CERN to Build New Atom Collider to Find Rest of the Universe

CERN to Build New Atom Collider to Find Rest of the Universe
Photo: Dean Mouhtaropoulos/Getty Images News via Getty Images

The Facts

  • The Geneva, Switzerland-based European Organization for Nuclear Research (CERN), which is home to the Large Hadron Collider particle accelerator, has initiated its plan to develop a new accelerator called the Future Circular Collider. It will cost 20B euros ($21.5B), be three times the size of the LHC, and have a 91km (56 miles) circumference.

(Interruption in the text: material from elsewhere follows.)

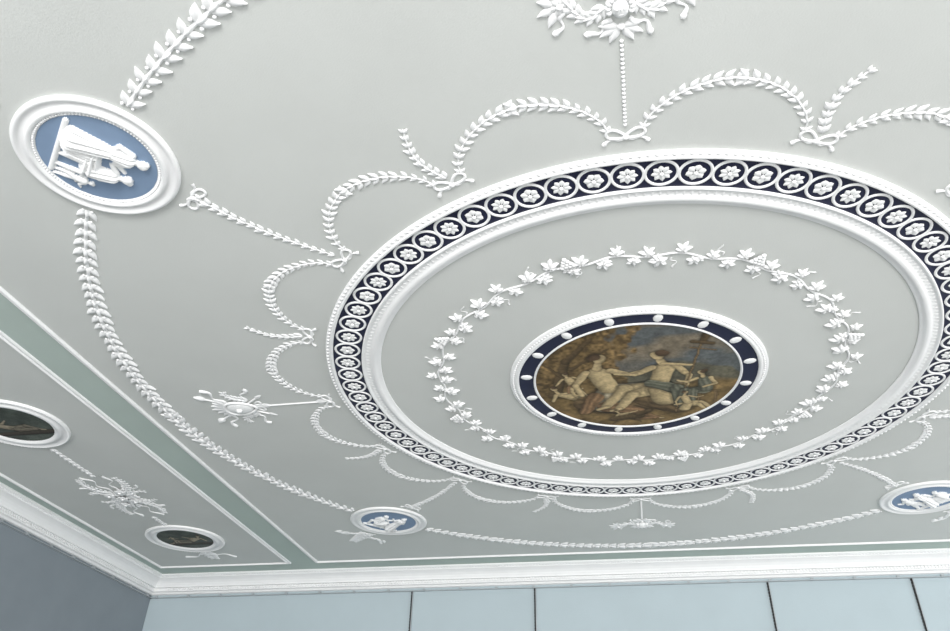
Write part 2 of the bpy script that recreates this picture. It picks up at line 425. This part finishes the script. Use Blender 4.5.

  • The current price tag, which is only for initial construction costs, will be funded by CERN member states, such as the UK. The plan is for it to be built in two stages, the first of which is expected to begin in the 2040s to collide electrons. The second phase, which will collide heavier protons, is projected to begin in the 2070s, though it will require more powerful magnets that have not yet been invented.


The Spin

Narrative A

Previous colliders like the Large Hadron Collider have brought us world-changing knowledge concerning what the universe is made of and how it works. However, for scientists to understand dark energy and matter, it will take decades of research and exponentially more energy to discover — quite literally — new physics. Lessons learned from past technological shortfalls and failures in resource and budget management will also help the world's physicists come together to build something more powerful than currently imaginable.

Narrative B

While the potential discoveries touted by CERN sound amazing, the billions of dollars in just starting costs are not worth a project that could very well lead to nothing. Since the 1940s, scientists have made incremental progress until they discovered the Higgs boson particle — which has established the Standard Model law of physics. What CERN wants to spend decades of work and billions of dollars investigating now — dark matter and dark energy — are things that currently have no evidence behind them and might not be possible to find. There are better uses of these massive funds.

Nerd narrative

There's a 51% chance that we will know what Dark Matter is before 2050, according to the Metaculus prediction community.